Prohibition flounders because it is unnatural. Not only does it wage war on plants that grow in the soil, but it denies the human urge for intoxication. Whether we call this urge the 'restless search for bliss' or 'the pursuit of oblivion', it is an innate characteristic of our species which the law cannnot suppress.
Quite.

On the downside - as I did say I'd be critical - there was a spelling mistake on page 60-something I seem to remember.

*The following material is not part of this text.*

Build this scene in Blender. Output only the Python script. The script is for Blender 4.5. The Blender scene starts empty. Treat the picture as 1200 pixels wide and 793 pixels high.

Apart from that. Buy it, it's a cracking read.


8 comments:

George Speller said...

So good I'm trying to make it last.

PeterJ said...

I see from her website that Jane DeVille-Almond has now set herself up as an expert on obesity.

There's a surprise.

Chuckles said...

'All are still swallowed by an unquestioning public.'

In my experience, it is swallowed by an unquestioning 'Mainstream Media'. The public usually exhibit enormous amounts of common sense on such matters, the media simply endlessly parrot received wisdom to the best of their limited abilities.

Maverick said...

Looks like one for the must read list ..

Dick Puddlecote said...

Chuckles: I get what you're coming from, but here's an example. I've been reading a comments thread elsewhere on plain packaging where all and sundry believe beyond all doubt the nonsense that smokers cost the health service money. They've been told that, and have no economic sense to question it. So the lie sticks and is regurgitated ... vehemently.

Chalcedon said...

What the hell did this Herman Trent eat? What did he actually like? What didn't he understand by the term 'Land of the free' in the the jolly old anthem they use?

Jay sus!

Ian Thorpe said...

The one issue nutters are incredibly useful to the dark forces of authoritarianism. They divert attention from what is important.

Mark Wadsworth said...

Chuckles I think that plenty of people believe all the propaganda, i.e. that there is a boozing epidemic, that smokers cost non-smokers money, that we ought to contribute more into a pension scheme etc.